The 9th District stretches across the bottom of Indiana, out over cornfields and courthouse towns. The basketball movie “Hoosiers” was based on one of them, tiny Milan, Ind. John Mellencamp, a native son, wrote “Small Town” about Seymour. Now, many of the area’s Norman Rockwell squares have hollow storefronts, full of lonesome junk.

From 1964 to 1996, there were 17 House elections in this district. Lee Hamilton, a centrist Democrat, won every one.

Then Hamilton retired. And things got wavy.

‘Just change’

In 2004, as President George W. Bush won reelection, a Republican unseated Hamilton’s successor, Rep. Baron P. Hill (D). Then, in 2006, Hill took the seat back, as Democrats used a backlash against Bush to retake Congress.

Then, during the tea party wave last fall, the 9th District kicked out Hill once again. Voters replaced him with a square-jawed ex-Marine, Rep. Todd C. Young (R).

So what accounts for this region’s indecision? First, the district is so closely divided that a small change in turnout is enough to flip the balance.

“I got booted out after 20 years. The Democrats didn’t go out and vote,” said Paul D. Hardin, a Democrat and local official from Gnaw Bone. When Hill lost, Hardin lost, by 50 votes. “ ‘It’s time for change,’ they say. But what are they changing to?”

Also, residents said the incumbents were tossed out as a kind of running protest against a political system that didn’t seem to notice them outside of Election Day.

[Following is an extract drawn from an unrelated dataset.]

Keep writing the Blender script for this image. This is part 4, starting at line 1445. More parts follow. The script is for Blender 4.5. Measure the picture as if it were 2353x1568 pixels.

“There was no strong thing to put [Young] in. Just change,” said Darvin Apple, 64, a Republican eating bacon and eggs a few miles away in Paoli, Ind. His county has Indiana’s fifth-lowest rate of high school graduation and its fourth-lowest median household income, and he said locals wanted somebody who could change that. “Right now, I don’t think we’re going to make anything better, no matter what we do.”